In the wide halls of the Pentagon, the military often is referred to as “the world’s largest family business.” The fear among some military leaders, politicians and experts
begins with the belief that as fewer segments of society have family or friends in uniform, others become desensitized to the risks and stresses of military service. The feared risks range from a reluctance to fully support those who serve to an almost cavalier willingness to wage war, reasoning, “That’s what THEY signed up for.”

Military and civilian officials admit that there are some positives in the smaller recruiting pool. The children of service members enlist understanding the job. They often were raised around the military and aren’t shocked by the culture, the level of expectations or long deployments.

Consider the Cotter brothers, who share a military life in the Flint Hills of central Kansas.

Several years ago, with college over and the recession in full swing, Gregory Cotter realized that his teenage dream of escaping the family business was a mistake.

“As a teenager, I wanted to do anything but this,” he said

But like his father and two brothers, he enrolled in the Army.

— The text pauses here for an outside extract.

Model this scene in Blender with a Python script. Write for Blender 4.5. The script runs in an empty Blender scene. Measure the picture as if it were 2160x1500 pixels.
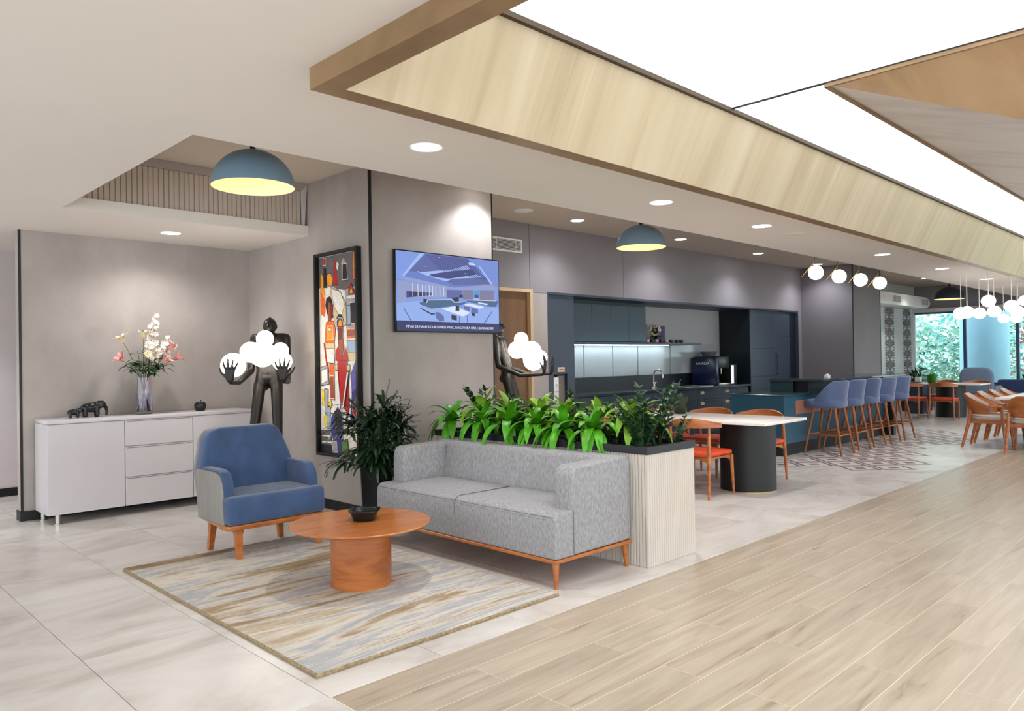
import bpy, bmesh, math, random
import numpy as np
from mathutils import Vector, Matrix, Euler

PI = math.pi
S = bpy.context.scene
COL = S.collection
random.seed(7)

# ------------------------------------------------------------------ camera
f_px, yaw, pit, rol = 1597.0, 0.793, 0.0069, -0.01607
F = Vector((math.cos(yaw)*math.cos(pit), math.sin(yaw)*math.cos(pit), math.sin(pit)))
R0 = Vector((math.sin(yaw), -math.cos(yaw), 0)); U0 = R0.cross(F)
RR = R0*math.cos(rol) + U0*math.sin(rol); UU = -R0*math.sin(rol) + U0*math.cos(rol)
cd = bpy.data.cameras.new('camera'); cam = bpy.data.objects.new('camera', cd); COL.objects.link(cam)
cd.sensor_width = 36.0; cd.sensor_fit = 'HORIZONTAL'; cd.lens = f_px/2160*36.0; cd.clip_end = 300
m = Matrix((RR, UU, -F)).transposed().to_4x4(); m.translation = Vector((0, 0, 1.40)); cam.matrix_world = m
S.camera = cam

# ------------------------------------------------------------------ world, exposure
w = bpy.data.worlds.new('World'); S.world = w; w.use_nodes = True
bg = w.node_tree.nodes['Background']; bg.inputs['Color'].default_value = (0.90, 0.96, 1.0, 1); bg.inputs['Strength'].default_value = 1.9
S.view_settings.view_transform = 'Standard'; S.view_settings.look = 'None'
S.view_settings.exposure = 0.84; S.view_settings.gamma = 1.0; S.view_settings.use_curve_mapping = False
S.cycles.max_bounces = 8; S.cycles.transmission_bounces = 8; S.cycles.caustics_reflective = False; S.cycles.caustics_refractive = False
PANEL_E = 1.35      # radiance of the stretched luminous ceiling
GLOBE_E = 3.5
DOWN_W = 42.0      # watts of one recessed downlight

# ------------------------------------------------------------------ materials
MATS = {}
def srgb(r, g, b):
    return tuple(((c/255)/12.92 if c/255 <= .04045 else ((c/255+.055)/1.055)**2.4) for c in (r, g, b))
def base(name):
    mt = bpy.data.materials.new(name); mt.use_nodes = True; nt = mt.node_tree
    return mt, nt, nt.nodes['Principled BSDF']
def c4(c): return (c[0], c[1], c[2], 1)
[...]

A tour in Afghanistan now behind him, Sgt. Cotter, 27, lives at Fort Riley, along with his twin, Andrew, a lieutenant, and their 28-year-old brother, Brian, a captain, both of whom served in Iraq. Their father, Col. David Cotter, retired not too far away, in Platte City, Mo., outside Kansas City.

“What we understood when we signed up is that this is a job, and we were raised to believe in serving something beyond ourselves,” Brian Cotter said.